Fatma Nasser joue le rôle de Khadija, deuxième personnage principal du film. Je ne la connaissais pas. Dès le premier contact j'ai été frappé par sa beauté naturelle et convaincu qu'elle était l'actrice qu'il fallait pour camper Khadija, une veuve, solitaire, belle, mystérieuse, vivant en marge du village et à qui on attribue des pouvoirs hautement maléfiques et dont la rencontre avec Hassoun constitue tant pour lui que pour elle une promesse de résurrection.
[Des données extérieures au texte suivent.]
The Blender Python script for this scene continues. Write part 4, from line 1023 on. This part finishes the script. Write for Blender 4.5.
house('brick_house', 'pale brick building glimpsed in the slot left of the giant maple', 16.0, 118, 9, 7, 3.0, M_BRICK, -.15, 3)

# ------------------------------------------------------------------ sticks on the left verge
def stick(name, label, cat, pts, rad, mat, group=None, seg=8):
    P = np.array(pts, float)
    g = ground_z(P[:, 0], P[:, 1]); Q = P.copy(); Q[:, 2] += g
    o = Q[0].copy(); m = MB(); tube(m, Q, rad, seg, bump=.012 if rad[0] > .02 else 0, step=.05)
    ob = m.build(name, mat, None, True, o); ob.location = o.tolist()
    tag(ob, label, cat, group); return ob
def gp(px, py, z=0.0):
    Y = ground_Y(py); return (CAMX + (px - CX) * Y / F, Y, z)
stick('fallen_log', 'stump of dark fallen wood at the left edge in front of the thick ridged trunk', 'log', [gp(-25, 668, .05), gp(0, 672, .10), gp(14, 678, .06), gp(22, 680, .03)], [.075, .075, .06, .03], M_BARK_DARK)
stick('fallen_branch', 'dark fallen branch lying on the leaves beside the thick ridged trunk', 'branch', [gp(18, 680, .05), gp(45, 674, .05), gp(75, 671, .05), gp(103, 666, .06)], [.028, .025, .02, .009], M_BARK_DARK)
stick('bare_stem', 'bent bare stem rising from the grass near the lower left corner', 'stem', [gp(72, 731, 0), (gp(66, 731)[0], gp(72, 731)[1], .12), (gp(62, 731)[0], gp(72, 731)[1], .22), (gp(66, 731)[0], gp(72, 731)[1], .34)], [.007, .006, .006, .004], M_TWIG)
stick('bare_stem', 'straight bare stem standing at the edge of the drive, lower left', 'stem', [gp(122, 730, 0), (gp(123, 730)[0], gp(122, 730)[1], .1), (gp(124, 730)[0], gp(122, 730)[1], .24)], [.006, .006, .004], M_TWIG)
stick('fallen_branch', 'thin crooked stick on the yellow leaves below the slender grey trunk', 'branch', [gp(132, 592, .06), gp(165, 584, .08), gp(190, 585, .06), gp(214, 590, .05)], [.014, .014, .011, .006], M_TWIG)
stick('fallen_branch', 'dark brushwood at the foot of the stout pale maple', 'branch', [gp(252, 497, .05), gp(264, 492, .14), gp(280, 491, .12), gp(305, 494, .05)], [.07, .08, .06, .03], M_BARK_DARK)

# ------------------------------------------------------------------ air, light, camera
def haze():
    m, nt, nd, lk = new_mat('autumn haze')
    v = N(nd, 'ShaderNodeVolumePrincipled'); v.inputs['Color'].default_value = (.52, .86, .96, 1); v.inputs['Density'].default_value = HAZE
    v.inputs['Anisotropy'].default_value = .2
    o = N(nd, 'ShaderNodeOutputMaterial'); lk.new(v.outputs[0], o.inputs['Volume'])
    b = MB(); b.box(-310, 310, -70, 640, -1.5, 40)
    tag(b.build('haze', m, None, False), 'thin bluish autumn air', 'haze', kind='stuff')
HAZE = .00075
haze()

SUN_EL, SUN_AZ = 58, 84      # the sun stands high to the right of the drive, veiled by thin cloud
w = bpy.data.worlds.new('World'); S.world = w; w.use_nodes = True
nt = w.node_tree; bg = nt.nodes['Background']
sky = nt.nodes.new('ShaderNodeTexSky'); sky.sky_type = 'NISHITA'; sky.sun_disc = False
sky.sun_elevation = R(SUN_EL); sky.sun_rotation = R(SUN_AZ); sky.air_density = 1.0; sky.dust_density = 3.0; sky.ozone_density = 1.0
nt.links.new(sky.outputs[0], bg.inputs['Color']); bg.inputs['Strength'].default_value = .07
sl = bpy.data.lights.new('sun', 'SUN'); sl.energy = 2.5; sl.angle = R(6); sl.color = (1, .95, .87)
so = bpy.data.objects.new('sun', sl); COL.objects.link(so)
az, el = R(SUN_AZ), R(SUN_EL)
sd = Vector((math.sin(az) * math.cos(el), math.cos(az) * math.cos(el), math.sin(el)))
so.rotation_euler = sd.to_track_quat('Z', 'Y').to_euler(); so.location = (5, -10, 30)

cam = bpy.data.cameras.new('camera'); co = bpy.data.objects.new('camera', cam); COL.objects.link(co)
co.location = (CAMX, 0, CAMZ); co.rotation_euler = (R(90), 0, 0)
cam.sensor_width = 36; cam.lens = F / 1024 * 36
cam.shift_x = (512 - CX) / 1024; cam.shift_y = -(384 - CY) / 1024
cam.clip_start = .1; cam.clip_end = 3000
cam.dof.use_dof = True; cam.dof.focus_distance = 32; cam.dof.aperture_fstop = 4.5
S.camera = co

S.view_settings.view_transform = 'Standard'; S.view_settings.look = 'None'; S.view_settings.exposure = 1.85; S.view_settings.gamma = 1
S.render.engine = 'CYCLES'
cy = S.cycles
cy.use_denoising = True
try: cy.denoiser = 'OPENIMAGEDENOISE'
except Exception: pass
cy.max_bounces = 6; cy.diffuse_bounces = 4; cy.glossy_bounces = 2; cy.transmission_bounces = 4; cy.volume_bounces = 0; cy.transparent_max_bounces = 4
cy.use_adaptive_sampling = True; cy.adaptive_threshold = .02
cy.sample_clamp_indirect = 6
Atef Ben Hassine, à titre de participation spéciale, campe le rôle de Fredj, un militant «communiste», un instituteur respecté par les habitants du village, et ce, en dépit de son côté anticonformiste et frondeur.
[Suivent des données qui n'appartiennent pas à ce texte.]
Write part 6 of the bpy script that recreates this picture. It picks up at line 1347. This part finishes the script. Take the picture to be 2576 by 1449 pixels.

Pour la première fois, au cinéma, nous verrons le grand acteur Mohamed Sayari, dans le rôle de Ridha, un militant du Néo-Destour, ami de Hassoun, militant pour l'Indépendance au départ et devenu membre de l'establishment par la suite. Sayari endosse le rôle avec conviction et professionnalisme.
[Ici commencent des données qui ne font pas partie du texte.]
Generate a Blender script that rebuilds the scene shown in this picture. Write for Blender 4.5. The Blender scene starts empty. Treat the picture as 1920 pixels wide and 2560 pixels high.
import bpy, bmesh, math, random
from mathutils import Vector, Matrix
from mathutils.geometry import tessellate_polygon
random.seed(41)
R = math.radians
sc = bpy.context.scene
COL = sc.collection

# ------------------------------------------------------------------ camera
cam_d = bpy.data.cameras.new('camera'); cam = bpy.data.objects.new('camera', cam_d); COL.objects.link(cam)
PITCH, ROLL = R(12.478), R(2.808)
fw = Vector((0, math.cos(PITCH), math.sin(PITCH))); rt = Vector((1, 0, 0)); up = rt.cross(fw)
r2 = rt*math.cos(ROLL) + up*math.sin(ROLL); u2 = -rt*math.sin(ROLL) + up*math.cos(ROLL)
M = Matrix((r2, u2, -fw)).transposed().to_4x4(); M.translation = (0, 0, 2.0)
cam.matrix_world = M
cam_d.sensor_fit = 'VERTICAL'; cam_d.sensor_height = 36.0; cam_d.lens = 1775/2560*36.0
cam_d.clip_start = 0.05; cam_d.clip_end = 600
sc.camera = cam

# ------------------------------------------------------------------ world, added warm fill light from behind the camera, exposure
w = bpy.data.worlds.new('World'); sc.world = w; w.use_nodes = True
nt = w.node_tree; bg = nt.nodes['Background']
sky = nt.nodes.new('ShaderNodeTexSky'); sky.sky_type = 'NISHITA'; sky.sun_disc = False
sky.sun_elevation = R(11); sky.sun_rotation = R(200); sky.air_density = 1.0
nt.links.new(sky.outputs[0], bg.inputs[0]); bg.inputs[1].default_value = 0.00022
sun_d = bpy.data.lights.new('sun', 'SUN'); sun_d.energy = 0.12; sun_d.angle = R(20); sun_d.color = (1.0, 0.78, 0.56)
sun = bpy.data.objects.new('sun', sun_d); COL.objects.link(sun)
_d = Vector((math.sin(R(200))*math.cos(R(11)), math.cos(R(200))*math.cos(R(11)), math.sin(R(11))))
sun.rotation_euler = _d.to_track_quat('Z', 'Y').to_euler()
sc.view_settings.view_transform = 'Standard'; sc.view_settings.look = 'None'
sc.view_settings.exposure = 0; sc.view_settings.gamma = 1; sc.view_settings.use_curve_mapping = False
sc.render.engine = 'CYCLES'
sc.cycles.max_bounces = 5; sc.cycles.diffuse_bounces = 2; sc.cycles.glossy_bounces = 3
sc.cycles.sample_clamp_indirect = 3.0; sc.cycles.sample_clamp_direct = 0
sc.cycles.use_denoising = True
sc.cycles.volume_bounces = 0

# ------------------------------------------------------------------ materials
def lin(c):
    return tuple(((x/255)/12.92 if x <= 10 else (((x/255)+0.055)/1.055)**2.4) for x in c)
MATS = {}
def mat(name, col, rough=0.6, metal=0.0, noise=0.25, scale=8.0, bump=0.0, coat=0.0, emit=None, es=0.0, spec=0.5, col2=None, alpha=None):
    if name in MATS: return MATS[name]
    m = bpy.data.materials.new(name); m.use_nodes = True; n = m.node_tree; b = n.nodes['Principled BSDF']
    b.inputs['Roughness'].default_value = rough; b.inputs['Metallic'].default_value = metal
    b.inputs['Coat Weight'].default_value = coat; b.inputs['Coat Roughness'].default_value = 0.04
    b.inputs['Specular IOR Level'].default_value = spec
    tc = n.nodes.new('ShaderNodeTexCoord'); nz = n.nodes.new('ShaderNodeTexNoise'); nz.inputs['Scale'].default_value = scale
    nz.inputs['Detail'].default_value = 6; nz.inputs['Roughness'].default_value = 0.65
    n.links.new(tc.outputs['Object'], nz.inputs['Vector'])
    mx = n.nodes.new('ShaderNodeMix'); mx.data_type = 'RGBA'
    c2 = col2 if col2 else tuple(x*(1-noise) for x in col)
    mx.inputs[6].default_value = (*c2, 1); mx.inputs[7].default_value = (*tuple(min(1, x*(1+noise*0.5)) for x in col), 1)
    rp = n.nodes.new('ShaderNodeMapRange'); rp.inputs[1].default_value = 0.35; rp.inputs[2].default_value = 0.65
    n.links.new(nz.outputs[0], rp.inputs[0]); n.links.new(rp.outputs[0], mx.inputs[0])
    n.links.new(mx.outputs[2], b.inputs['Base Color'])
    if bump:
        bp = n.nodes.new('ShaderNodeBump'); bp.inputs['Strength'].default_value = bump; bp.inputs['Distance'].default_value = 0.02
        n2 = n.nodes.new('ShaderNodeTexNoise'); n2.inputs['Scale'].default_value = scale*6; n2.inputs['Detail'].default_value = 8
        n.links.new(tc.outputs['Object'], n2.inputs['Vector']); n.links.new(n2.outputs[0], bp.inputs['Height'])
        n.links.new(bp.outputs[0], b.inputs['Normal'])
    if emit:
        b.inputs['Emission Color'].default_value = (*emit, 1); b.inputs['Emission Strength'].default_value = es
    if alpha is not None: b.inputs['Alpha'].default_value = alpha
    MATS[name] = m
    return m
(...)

C'est aussi un film qui a eu lieu dans des conditions de production particulières pour ne pas dire difficiles...
Nous avons été confrontés à des difficultés multiples. On peut, pour résumer, dire qu'il nous a fallu nous jeter à l'eau, en novembre 2015, pour entamer le tournage du film, tournage que nous avions maintes fois reporté auparavant. N'eussent été les sacrifices et le dévouement de tous les membres de l'équipe (interprètes, techniciens et autres) et la pleine solidarité des habitants de La Chebba qui ont apporté une aide multiforme lors du tournage du film, celui-ci n'aurait pas pu être tourné. L'apport d'amis italiens doit être cité également, celui-ci n'est pas non plus négligeable. Nous pouvons dire que le film a été fait dans la douleur, et ce, à toutes les étapes de sa fabrication. Nous sommes conscients que nous recourons à une formule «usée», mais ce n'est pas le cas en ce qui nous concerne, car ce film a été fait vraiment dans la douleur.